Flawed carbon price limps into law

June 29, 2012
Issue 

Not long after Melbourne’s recent earthquake a few wags leapt on Twitter to blame Australia’s carbon price for causing it. Greens Senator Richard Di Natale made the same joke in parliament a few days later.

The joke was on Liberal Senator George Brandis, who a week earlier had blamed the carbon price for causing the 1900 job losses at Fairfax, even though the scheme did not start until July 1.

Brandis’s madcap claim was just one example of the Coalition’s scare tactics about the carbon price. Coalition MPs have said the carbon price will destroy the coal industry, cause widespread unemployment, send power bills through the roof and destroy rural centres.

Business groups and the Murdoch media have helped Tony Abbott amplify his blame-everything-on-the-carbon-price message. Recent polls show about two-thirds of Australians think the carbon price will make them worse off, despite the household compensation measures.

Supporters of the carbon price have struggled to explain why the plan has so little support. Few would admit it, but a big part of the reason is that the carbon price is so weak on climate action.

Carbon price backers have found it impossible to rally support for a policy that does so little to address the climate crisis.

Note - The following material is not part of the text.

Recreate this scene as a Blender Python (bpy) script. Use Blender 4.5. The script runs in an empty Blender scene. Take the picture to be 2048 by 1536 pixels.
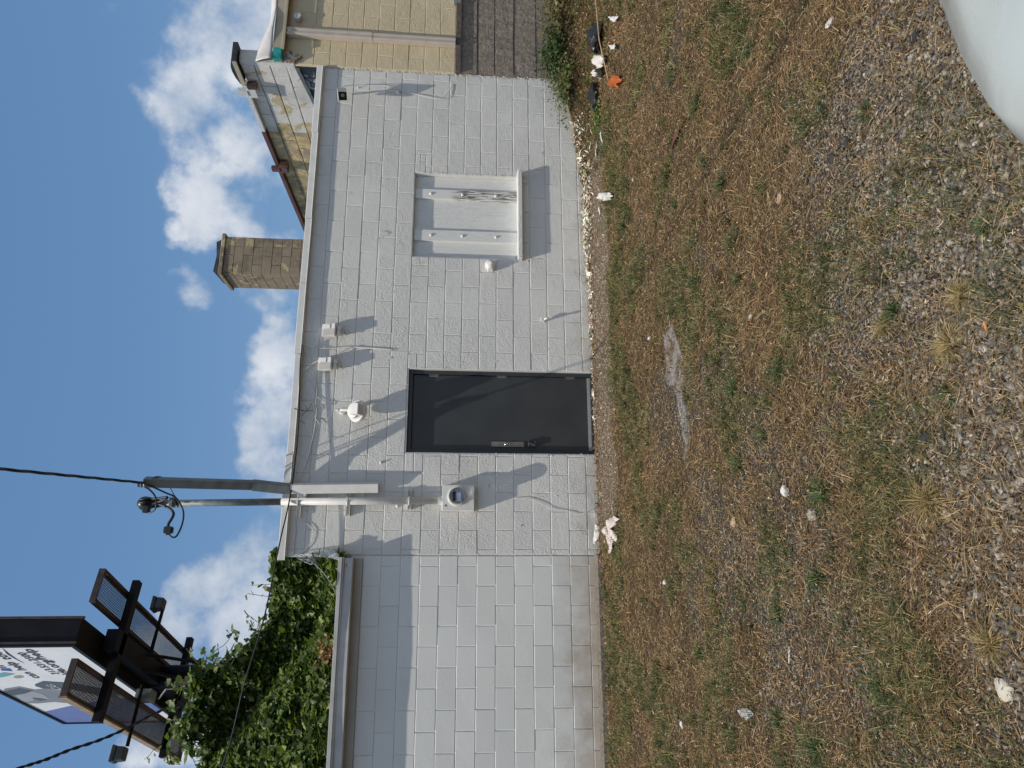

This business-as-usual policy has hurt the climate action movement too, making it harder to convince the Australian people that genuine action on climate change will make their lives better.

Australia’s emissions will keep rising under the carbon price. Treasury modelling says it will go up about 10% in the next 20 years. The Labor government has given approval to so many new coalmines that the emissions generated will cancel out the carbon price’s 5% cut target about 10 times over.

The carbon price will also give big polluters billions of dollars in government subsidies — corporate welfare that could be spent on renewable energy and other green programs.

Australia’s tiny 5% target is supposed to be met through carbon offsets bought from overseas, but carbon offsets schemes elsewhere have proved stunning failures. Even if they worked to cut emissions in other countries, they would do nothing to change Australia’s high-pollution economy.

Those who pretend Gillard’s carbon price is a strong response to climate change are no more sensible than those who say it will bring about an economic armageddon.